Data extract start
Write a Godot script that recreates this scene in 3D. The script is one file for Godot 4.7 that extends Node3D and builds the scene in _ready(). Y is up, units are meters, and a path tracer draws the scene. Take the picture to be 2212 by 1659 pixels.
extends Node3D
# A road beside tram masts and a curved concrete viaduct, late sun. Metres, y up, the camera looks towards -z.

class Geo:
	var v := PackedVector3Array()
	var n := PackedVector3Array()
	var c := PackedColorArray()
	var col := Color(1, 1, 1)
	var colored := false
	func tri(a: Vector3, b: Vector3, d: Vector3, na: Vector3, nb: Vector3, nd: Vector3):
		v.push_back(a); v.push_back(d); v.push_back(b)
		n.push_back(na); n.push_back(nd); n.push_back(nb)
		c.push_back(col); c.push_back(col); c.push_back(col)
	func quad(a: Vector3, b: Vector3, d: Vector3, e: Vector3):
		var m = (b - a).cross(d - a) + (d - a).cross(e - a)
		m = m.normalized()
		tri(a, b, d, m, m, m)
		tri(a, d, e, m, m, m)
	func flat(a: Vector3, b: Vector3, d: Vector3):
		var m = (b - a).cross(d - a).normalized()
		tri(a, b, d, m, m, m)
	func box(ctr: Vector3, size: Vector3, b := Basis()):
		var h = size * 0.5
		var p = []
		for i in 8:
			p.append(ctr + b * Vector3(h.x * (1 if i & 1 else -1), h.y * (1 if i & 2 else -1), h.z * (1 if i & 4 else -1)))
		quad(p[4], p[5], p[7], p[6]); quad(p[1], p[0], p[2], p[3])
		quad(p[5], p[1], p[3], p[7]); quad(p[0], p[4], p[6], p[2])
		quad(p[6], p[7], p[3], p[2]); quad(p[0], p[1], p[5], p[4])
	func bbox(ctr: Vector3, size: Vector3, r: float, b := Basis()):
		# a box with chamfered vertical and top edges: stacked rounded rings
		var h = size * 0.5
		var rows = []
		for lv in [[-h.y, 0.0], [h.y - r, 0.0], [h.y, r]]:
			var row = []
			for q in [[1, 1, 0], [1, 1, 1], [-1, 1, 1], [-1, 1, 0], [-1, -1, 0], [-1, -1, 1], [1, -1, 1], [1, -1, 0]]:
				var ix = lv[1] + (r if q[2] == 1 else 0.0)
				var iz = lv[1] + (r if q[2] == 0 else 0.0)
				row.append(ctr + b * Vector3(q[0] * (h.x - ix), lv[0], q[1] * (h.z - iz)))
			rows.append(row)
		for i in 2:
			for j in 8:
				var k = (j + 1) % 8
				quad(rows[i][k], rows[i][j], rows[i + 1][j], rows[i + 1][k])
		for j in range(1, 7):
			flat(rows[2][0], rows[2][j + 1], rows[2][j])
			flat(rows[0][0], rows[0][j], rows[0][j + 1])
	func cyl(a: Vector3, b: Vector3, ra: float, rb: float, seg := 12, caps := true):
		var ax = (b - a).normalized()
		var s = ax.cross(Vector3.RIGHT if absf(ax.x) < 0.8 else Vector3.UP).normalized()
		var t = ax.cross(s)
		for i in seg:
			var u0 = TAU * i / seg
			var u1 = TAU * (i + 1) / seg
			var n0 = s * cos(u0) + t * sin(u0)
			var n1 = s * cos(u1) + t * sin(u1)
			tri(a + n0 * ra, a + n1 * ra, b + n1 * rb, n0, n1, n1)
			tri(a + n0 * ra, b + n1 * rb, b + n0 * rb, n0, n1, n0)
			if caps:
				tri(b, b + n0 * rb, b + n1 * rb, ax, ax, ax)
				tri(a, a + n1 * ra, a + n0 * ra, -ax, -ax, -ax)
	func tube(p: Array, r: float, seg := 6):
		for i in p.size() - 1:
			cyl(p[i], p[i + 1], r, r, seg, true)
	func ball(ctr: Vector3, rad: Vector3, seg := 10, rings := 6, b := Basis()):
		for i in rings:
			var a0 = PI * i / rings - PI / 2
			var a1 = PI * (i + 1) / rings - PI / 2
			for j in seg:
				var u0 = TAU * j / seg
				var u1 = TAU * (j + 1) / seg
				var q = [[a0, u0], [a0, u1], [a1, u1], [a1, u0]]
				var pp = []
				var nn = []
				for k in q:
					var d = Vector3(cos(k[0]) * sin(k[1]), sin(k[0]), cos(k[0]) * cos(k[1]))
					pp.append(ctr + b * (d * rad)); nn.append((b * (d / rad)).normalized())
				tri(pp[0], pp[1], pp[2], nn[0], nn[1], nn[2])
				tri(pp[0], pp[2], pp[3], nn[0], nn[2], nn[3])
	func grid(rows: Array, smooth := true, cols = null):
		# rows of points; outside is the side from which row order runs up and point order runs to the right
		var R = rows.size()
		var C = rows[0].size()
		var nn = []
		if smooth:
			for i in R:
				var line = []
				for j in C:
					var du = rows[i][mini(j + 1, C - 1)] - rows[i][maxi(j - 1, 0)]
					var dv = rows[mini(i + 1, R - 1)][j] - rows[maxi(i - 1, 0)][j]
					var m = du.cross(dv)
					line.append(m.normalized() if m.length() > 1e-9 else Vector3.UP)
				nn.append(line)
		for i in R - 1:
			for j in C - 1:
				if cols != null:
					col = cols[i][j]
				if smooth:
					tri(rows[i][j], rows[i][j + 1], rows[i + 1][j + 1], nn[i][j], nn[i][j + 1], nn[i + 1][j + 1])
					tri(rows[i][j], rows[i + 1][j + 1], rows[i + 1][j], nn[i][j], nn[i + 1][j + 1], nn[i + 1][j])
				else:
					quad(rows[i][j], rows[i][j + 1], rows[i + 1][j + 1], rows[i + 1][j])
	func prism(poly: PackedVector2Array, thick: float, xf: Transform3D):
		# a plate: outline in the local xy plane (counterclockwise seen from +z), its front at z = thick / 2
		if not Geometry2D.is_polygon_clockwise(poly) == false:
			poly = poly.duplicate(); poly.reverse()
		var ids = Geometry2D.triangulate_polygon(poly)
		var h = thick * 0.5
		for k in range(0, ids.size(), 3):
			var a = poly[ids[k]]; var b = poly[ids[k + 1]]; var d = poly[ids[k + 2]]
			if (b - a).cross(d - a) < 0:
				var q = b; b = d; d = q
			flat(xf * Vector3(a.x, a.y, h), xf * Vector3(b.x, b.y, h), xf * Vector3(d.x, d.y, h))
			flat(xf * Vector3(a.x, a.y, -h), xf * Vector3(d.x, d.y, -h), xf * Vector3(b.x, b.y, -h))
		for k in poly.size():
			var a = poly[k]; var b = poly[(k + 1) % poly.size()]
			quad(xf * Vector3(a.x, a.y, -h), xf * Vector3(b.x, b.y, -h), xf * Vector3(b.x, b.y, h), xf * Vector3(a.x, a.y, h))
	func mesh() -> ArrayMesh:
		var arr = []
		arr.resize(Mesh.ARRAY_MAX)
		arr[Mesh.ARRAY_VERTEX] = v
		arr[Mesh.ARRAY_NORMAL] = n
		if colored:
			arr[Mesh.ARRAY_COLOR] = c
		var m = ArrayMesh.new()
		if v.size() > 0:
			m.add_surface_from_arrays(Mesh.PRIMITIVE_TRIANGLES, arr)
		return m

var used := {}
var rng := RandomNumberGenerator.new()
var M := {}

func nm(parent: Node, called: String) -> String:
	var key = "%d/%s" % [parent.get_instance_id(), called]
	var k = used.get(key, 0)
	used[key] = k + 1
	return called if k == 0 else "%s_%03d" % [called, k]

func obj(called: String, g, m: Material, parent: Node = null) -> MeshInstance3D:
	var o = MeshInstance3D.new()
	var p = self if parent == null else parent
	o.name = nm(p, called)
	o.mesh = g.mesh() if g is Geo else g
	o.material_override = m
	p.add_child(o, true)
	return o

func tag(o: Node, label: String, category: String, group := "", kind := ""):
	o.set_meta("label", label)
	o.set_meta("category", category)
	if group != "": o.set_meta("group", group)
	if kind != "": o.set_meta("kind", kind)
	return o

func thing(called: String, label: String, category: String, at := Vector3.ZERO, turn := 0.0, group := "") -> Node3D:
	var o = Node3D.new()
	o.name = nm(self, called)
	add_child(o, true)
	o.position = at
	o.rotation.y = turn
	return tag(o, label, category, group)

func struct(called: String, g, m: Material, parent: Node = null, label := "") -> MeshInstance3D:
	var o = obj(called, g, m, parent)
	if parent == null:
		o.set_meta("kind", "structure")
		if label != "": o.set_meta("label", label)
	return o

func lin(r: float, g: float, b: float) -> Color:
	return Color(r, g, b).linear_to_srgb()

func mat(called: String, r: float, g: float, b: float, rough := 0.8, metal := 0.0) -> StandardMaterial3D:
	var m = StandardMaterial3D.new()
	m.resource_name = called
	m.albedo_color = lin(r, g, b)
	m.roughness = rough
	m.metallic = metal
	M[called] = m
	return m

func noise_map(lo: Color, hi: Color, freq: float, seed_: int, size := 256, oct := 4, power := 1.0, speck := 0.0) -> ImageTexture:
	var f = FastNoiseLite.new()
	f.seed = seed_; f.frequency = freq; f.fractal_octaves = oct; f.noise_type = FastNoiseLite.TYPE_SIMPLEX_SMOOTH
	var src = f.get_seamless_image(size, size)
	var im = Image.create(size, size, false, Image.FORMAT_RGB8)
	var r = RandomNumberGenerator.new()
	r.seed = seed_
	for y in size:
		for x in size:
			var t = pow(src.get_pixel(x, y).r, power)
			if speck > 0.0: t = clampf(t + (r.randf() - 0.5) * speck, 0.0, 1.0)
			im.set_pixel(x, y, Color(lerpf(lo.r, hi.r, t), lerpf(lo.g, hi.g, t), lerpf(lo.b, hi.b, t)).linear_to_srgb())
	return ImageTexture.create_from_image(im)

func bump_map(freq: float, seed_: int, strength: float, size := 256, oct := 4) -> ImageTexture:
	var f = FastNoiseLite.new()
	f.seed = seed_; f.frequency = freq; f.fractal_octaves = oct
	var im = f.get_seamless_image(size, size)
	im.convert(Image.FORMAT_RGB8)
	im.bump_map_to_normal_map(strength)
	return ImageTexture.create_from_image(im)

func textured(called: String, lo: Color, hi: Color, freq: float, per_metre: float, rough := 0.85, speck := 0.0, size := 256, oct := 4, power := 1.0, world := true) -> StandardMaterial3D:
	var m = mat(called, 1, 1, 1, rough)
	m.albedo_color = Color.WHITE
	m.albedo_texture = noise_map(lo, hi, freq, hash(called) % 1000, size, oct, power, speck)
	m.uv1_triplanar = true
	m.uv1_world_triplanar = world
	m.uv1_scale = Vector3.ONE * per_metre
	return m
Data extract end
Can you write out the lines above, from the first one through the one containing "# A road beside", exactly as they appear and nothing more?

Write a Godot script that recreates this scene in 3D. The script is one file for Godot 4.7 that extends Node3D and builds the scene in _ready(). Y is up, units are meters, and a path tracer draws the scene. Take the picture to be 2212 by 1659 pixels.
extends Node3D
# A road beside tram masts and a curved concrete viaduct, late sun. Metres, y up, the camera looks towards -z.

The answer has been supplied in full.